The new legal structures widen traditional corporate shareholder value to include stakeholder value, extending to environmental and social responsibility and increased transparency and accountability.[more]

“Entrepreneurs, investors and consumers are calling for this type of legislation,” says Assemblymember Jared Huffman (D-San Rafael), who sponsored the law. “They believe this is the start of something transformational. AB 361 rolls out the welcome mat for businesses and investors ready to create high quality jobs in California and make economic and social contributions that will improve the quality of life in communities across to our state for years to come.”

California is the first state to pass the Flexible Purpose Corporation model but the sixth state to approve the Benefit Corporation classification. California joins New Jersey, Virginia, Hawaii, Vermont and Maryland that officially allow Benefit Corporations, while similar legislation is pending in Michigan and New York:

By mandating that corporations only focus on profits, the current system almost assures a negative outcome for society. By removing mandating stakeholder primacy and increasing transparency and accountability, directors are freed up to use the market as a force for good without risking suit from their shareholders.

MOOMilk of Maine, perhaps the best known benefit corporation, is a group of small dairy farmers who use the structure to leverage conventional capital as well as philanthropy while honoring a social mission beyond pure profit.

Frontline SMS is a community interest company (C.I.C.), a British designation that has influenced the evolution of U.S hybrids in corporate law. C.I.C.’s are required to have a social purpose, and their locked assets limit shareholder and employee distributions.

Frontline is a spin-off from California non-profit Kiwanja.net that creates technology for non-profits. “The value proposition is inherently defined in terms of social benefit,” said Sean Martin McDonald, executive director of Frontline. “That reduces a lot of concerns you might normally have from traditional financial investors by making it clear that your mission is primarily social, not primarily about making profits.”

The new legislation is roiling waters on both sides of the aisle: charities are concerned about increasing competition for limited philanthropic dollars while corporate lawyers fear an intrinsic conflict of interest that skews trustee duties.

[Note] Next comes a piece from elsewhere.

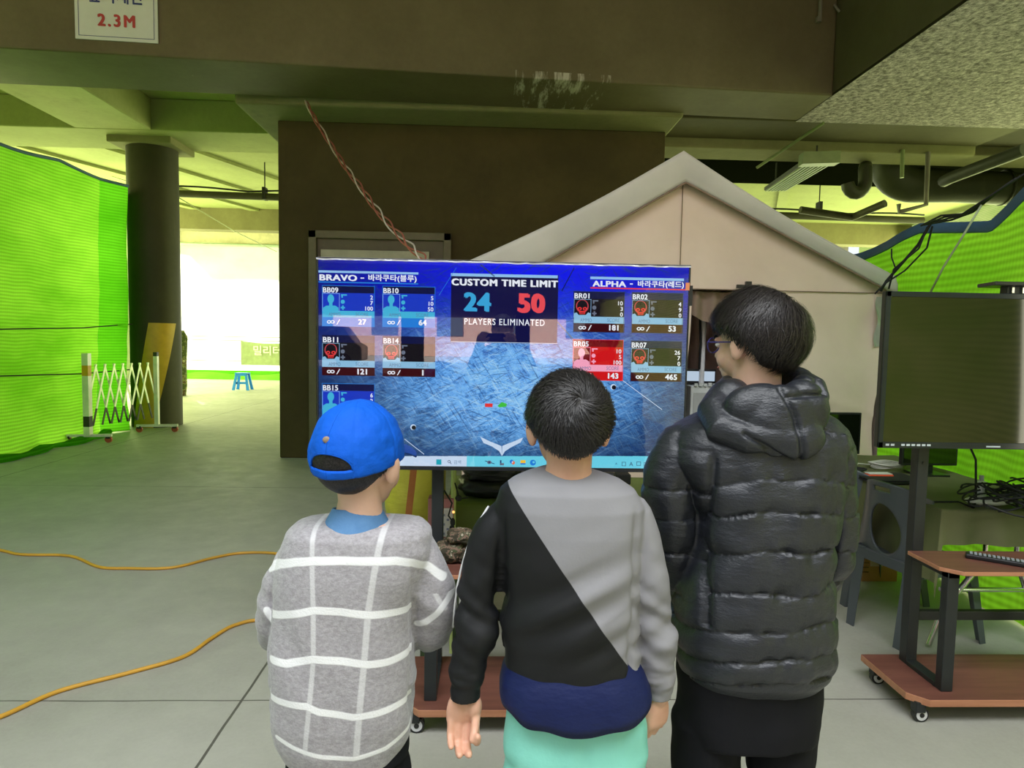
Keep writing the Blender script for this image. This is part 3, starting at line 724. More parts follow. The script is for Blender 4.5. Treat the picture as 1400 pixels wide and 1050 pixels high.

As more states embrace laws that address the divide between business and non-profit, Venture Beat’s Kyle Westaway suggests the best way for companies to make the choice:

You should use either of these new forms if you are serious about operating a sustainable business, and if you are comfortable enough to allow the public to see how well you are performing. If you just want to greenwash your business, or want to look socially conscious without actually changing your core business model, then these new classes of corporations will just make you look ridiculous.

I think the best analogy is, if you’re going to be naked, you’d better be buff.